In the ‘80s, Kenny Rogers became a global superstar because of his constant presence at the top of both the Pop and Country charts. (Sidebar: I happened to be the music director at Top 40 WERC in Birmingham in 1977 when I got a tip from one of our record stores about a song called “The Gambler” by Kenny Rogers that was starting to sell to Pop buyers. I played it for my PD and he went crazy. We were one of the first pop stations to play it!) Some of his music? Not considered “Country” at that time.

The late ’90s/early 2000s female vocalist surge gave us two huge acts to crossover to Pop – Shania Twain and Faith Hill. I remember the criticism they both endured for changing their appearance to less Country and more Pop. Then there was the Bro-Country explosion in the early 2010s pioneered by Florida Georgia Line. And now Beyonce, Post Malone, Shaboozey, and more.

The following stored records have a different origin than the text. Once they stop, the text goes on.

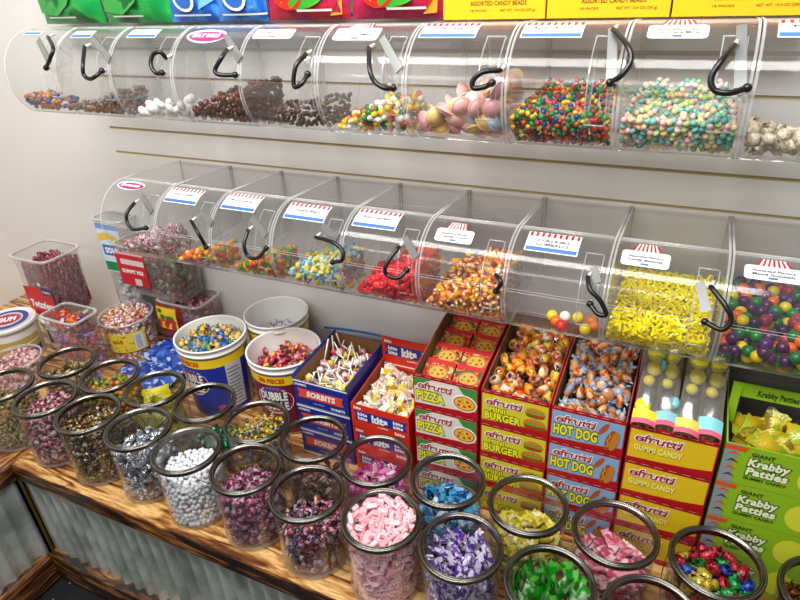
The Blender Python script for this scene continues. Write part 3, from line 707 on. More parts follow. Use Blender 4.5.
# ------------------------------------------------------------------ cartons on the counter
def carton(name, label, group, x0, x1, y0, y1, z0, z1, mat, printer, open_top=None, side=None, inner='#7d5f40', extra=None):
    """closed box, or an open display box: open_top = height of its back wall above the front"""
    t = thing(name, label, 'candy box', ((x0 + x1) / 2, (y0 + y1) / 2, z0), 0, group); X, Y = (x0 + x1) / 2, (y0 + y1) / 2
    w2, d2, h = (x1 - x0) / 2, (y1 - y0) / 2, z1 - z0; b = MB(); side = side or mat; IN = plain(inner, .7)
    if open_top is None: b.box(-w2, w2, -d2, d2, 0, h, mat)
    else:
        th = .002; hb = h + open_top
        b.box(-w2, w2, -d2, d2, 0, th, IN); b.box(-w2, w2, -d2, -d2 + th, th, h, mat); b.box(-w2 + th, w2 - th, -d2 + th, -d2 + th * 1.5, th, h - .001, IN)
        b.box(-w2, w2, d2 - th, d2, th, hb, mat); b.box(-w2 + th, w2 - th, d2 - th * 1.5, d2 - th, th, hb - .001, IN)
        for s in (-1, 1):
            xa, xb = (s * w2, s * (w2 - th)); xi = s * (w2 - th * 1.5)
            for (p, q, m_) in ((xa, xb, side), (xb, xi, IN)):
                pr = [(-d2 + th, th), (d2 - th, th), (d2 - th, hb), (-d2 + .07, h + open_top * .35), (-d2 + th, h)]
                b.add([(xx, yy, zz) for xx in (p, q) for yy, zz in pr], [(0, 1, 2, 3, 4), (9, 8, 7, 6, 5)] + [(i, (i + 1) % 5, 5 + (i + 1) % 5, 5 + i) for i in range(5)], m_)
    b.build('carton', t)
    fb = MB(); F = lambda k: (lambda u, v: (-w2 + u, -d2 - .0004 - .00035 * k, v)); printer(fb, F, 2 * w2, h); fb.build('front_print', t)
    if extra: extra(t, w2, d2, h)
    OCC.append(('b', x0 + .003, x1 - .003, y0 + .003, y1 - .003, z0, z1 - .004)); return t
RED_ = plain('#b5131c', .35); DRED = plain('#8d0f18', .35); YEL = plain('#e3bf1f', .35); LIME = plain('#9ec42c', .35); GRN = plain('#3c8a3a', .35); SKY = plain('#86a8cc', .35); CREAM = plain('#dbd6ca', .35)
NAVY = plain('#20308f', .35); ORG = plain('#e0501e', .35); BUN = plain('#c47a2c', .35); BUN2 = plain('#8a5220', .35); TOM = plain('#c8321e', .35); LET = plain('#74a832', .35); DGRN = plain('#1f4a1c', .4); SAUS = plain('#b5521c', .35); WHT = plain('#f5f4f0', .35); PINKR = plain('#d8343c', .35)
def efrutti(kind):
    def pr(b, F, w, h):
        bg = {'pizza': CREAM, 'burger': plain('#d2c828', .35), 'dog': SKY, 'fruit': YEL}[kind]
        b.mapped(rect(0, w, 0, h), F(0), RED_)
        b.mapped(rect(.003, w - .003, h * .10, h * .90), F(1), bg)
        if kind == 'pizza':
            b.mapped(pg((.003, h * .9), (.003, h * .62), (w * .30, h * .9)), F(2), GRN); b.mapped(pg((w * .70, h * .9), (w - .003, h * .9), (w - .003, h * .2), (w * .86, h * .5)), F(2), GRN)
        b.mapped(pg((.003, h * .10), (w - .003, h * .06), (w - .003, h * .24), (w * .72, h * .17), (w * .4, h * .13)), F(2), RED_)
        b.mapped(rect(.0, w, h * .945, h), F(2), plain('#a3202a', .35))
        for i in range(6): b.mapped(rect(w * (.04 + .16 * i), w * (.13 + .16 * i), h * .968, h * .978), F(3), plain('#e8b9b0', .4))
        for d, m_, k in ((.06, WHT, 3), (.0, RED_, 4)): b.mapped(fitted('efrutti', w * .35, h * .71, w * .54, h * .22, .012, .15, d), F(k), m_)
        words = {'pizza': [('PIZZA', w * .27, h * .38, w * .44, h * .27)], 'burger': [('MINI', w * .25, h * .47, w * .24, h * .13), ('BURGER', w * .33, h * .27, w * .54, h * .21)], 'dog': [('HOT DOG', w * .35, h * .38, w * .60, h * .28)], 'fruit': []}[kind]
        for tx, u, v, a, c in words:
            for d, m_, k in ((.06, DGRN, 3), (.0, plain('#f0e52a', .35), 4)): b.mapped(fitted(tx, u, v, a, c, .045, 0, d), F(k), m_)
        if kind == 'fruit':
            for d, m_, k in ((.06, plain('#e8b818', .35), 3), (.0, plain('#f6ec7a', .35), 4)): b.mapped(fitted('GUMMI CANDY', w * .36, h * .42, w * .56, h * .15, .05, 0, d), F(k), m_)
        u, v = w * .80, h * .42
        if kind == 'pizza':
            b.mapped(ell(u, v, w * .19, h * .26), F(3), WHT); b.mapped(ell(u, v, w * .17, h * .22), F(4), BUN); b.mapped(ell(u, v, w * .145, h * .18), F(5), plain('#e9b93c', .35))
            for a, c in ((-.07, .05), (.05, .08), (.0, -.08), (-.09, -.06), (.08, -.04)): b.mapped(ell(u + a * w, v + c * h, w * .026, h * .04, 10), F(6), TOM)
            for a, c in ((-.02, .03), (.1, .03), (-.03, .12)): b.mapped(ell(u + a * w, v + c * h, w * .014, h * .02, 8), F(6), GRN)
        if kind == 'burger':
            for q, s in ((h * .66, .9), (h * .32, 1.05)):
                A = w * .15 * s; b.mapped(ell(u, q - h * .11, A, h * .055 * s), F(3), BUN2); b.mapped(ell(u, q - h * .05, A * 1.05, h * .045), F(4), TOM); b.mapped(ell(u, q - h * .01, A * 1.1, h * .04), F(5), LET)
                b.mapped(([(u + A * math.cos(PI * i / 12), q + h * .02 + h * .13 * s * math.sin(PI * i / 12)) for i in range(13)], [tuple(range(13))]), F(6), BUN)
                for a in (-.5, -.1, .3, .55): b.mapped(ell(u + A * a, q + h * .09, w * .008, h * .01, 6), F(7), CREAM)
        if kind == 'dog':
            b.mapped(ell(w * .72, h * .68, w * .035, h * .20, 20, -.5), F(3), SAUS)
            b.mapped(ell(w * .82, h * .40, w * .058, h * .30, 20, -.18), F(4), BUN2); b.mapped(ell(w * .80, h * .40, w * .026, h * .30, 20, -.18), F(6), SAUS); b.mapped(ell(w * .87, h * .40, w * .058, h * .29, 20, -.18), F(5), BUN)
            b.mapped(pg((w * .78, h * .2), (w * .80, h * .3), (w * .775, h * .4), (w * .81, h * .5), (w * .79, h * .62), (w * .80, h * .62), (w * .82, h * .5), (w * .785, h * .4), (w * .81, h * .3), (w * .79, h * .2)), F(7), YEL)
    return pr
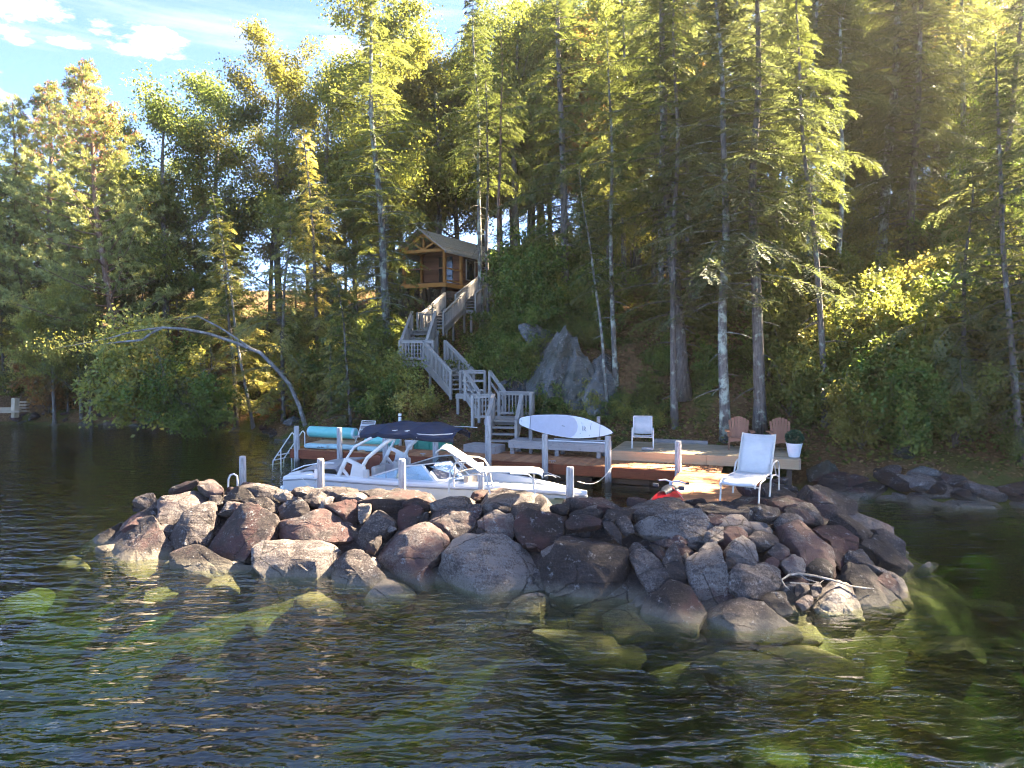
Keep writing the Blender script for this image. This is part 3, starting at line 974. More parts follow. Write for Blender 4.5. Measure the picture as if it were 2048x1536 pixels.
OUT5 = [
    [(320, 340), (345, 265), (440, 245), (495, 265), (480, 330), (440, 370), (390, 400), (320, 380)],
    [(470, 330), (500, 290), (535, 300), (530, 380), (480, 385)],
    [(530, 300), (560, 255), (610, 240), (680, 265), (760, 255), (830, 290), (860, 360), (850, 430), (740, 475), (690, 440), (620, 400), (540, 380)],
    [(875, 350), (910, 260), (960, 240), (1020, 280), (1100, 310), (1130, 350), (1110, 420), (1050, 455), (960, 430), (890, 390)],
    [(850, 450), (870, 395), (895, 385), (935, 430), (930, 455)],
    [(1130, 400), (1140, 340), (1240, 270), (1350, 220), (1400, 240), (1455, 290), (1450, 380), (1400, 470), (1300, 505), (1190, 490), (1140, 450)],
    [(1090, 280), (1110, 230), (1200, 200), (1300, 205), (1290, 240), (1150, 330)],
    [(160, 560), (210, 440), (330, 395), (480, 385), (600, 395), (640, 440), (670, 490), (600, 560), (500, 650), (420, 690), (330, 715), (250, 710), (190, 650)],
    [(455, 760), (520, 690), (600, 620), (680, 540), (740, 490), (830, 455), (980, 465), (1080, 465), (1170, 490), (1200, 520), (1215, 570), (1280, 620), (1310, 680), (1270, 750), (1335, 830),
     (1250, 870), (1100, 900), (900, 880), (700, 870), (520, 850), (465, 810)],
    [(1310, 660), (1400, 600), (1405, 540), (1430, 460), (1480, 400), (1520, 375), (1590, 395), (1660, 375), (1720, 410), (1810, 480), (1880, 570), (1920, 680), (1990, 780), (2000, 840),
     (1950, 920), (1930, 970), (1800, 990), (1600, 995), (1450, 920), (1380, 810), (1320, 740)],
    [(1300, 550), (1400, 510), (1435, 560), (1330, 610)],
    [(1080, 985), (1160, 930), (1285, 875), (1300, 1060), (1200, 1040)],
    [(560, 200), (680, 160), (830, 150), (890, 200), (800, 235), (650, 235), (550, 225)],
    [(835, 115), (900, 105), (1100, 110), (1300, 125), (1435, 150), (1430, 200), (1250, 190), (1120, 215), (950, 225), (880, 210), (850, 170)],
    [(360, 200), (430, 180), (560, 180), (540, 230), (430, 245), (370, 225)],
    [(50, 200), (150, 160), (350, 120), (470, 100), (620, 130), (540, 180), (380, 190), (200, 200)],
    [(130, 500), (215, 440), (210, 490), (150, 570), (100, 545)],
    [(1465, 350), (1520, 320), (1620, 310), (1715, 345), (1700, 380), (1560, 390), (1480, 380)],
    [(1450, 200), (1600, 185), (1800, 180), (1880, 200), (1840, 230), (1700, 235), (1500, 225)],
    [(1590, 260), (1680, 230), (1680, 260), (1620, 275)],
    [(1490, 280), (1600, 268), (1750, 270), (1740, 310), (1600, 315), (1500, 300)],
    [(1710, 320), (1780, 260), (1870, 230), (1950, 250), (1900, 300), (1850, 330), (1780, 350)],
    [(1360, 230), (1440, 210), (1500, 230), (1480, 260), (1440, 270)],
    [(1890, 190), (1960, 180), (2040, 190), (2000, 220), (1900, 220)],
    [(1730, 360), (1800, 370), (1850, 430), (1860, 500), (1800, 450), (1740, 400)],
    [(240, 400), (290, 388), (320, 400), (270, 425)],
    [(1200, 500), (1260, 495), (1260, 525), (1210, 530)],
    [(900, 225), (1000, 225), (1090, 240), (1080, 280), (1020, 275), (960, 240)],
    [(790, 245), (880, 235), (900, 260), (870, 320), (830, 290)],
]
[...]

Let’s pump the brakes and look at the ACTUAL dictionary definition of Country music. 

(From the Merriam-Webster Dictionary) Country music – noun.

Music derived from or imitating the folk style of the Southern U.S. or of the Western cowboy

especially: popular vocal music characterized by simple harmonies, accompaniment by stringed instruments (such as guitar, fiddle, banjo, and pedal steel), repeated choruses, and often narrative lyrics.

Find me a song on the Country chart that DOES NOT meet that definition. I’ll wait…

Bottom line, is it really up to us in Country radio, to, arbitrarily, decide what’s Country and what’s not?

How did “A Bar Song (Tipsy)” from Shaboozey become such a big hit? What was behind the huge success of Post Malone? In both cases – and countless others – the consumer, a/k/a the LISTENER, told us what is Country to them. THEY are at the head of the music table. We just have a seat there. THEY determine what’s a HIT and what’s not. Always have and always will! It’s NEVER been up to us. 

Sooner or later, my hope is that we, as an industry, put the phrase “That’s Not Country” to bed for good and just PLAY THE HITS!!!!!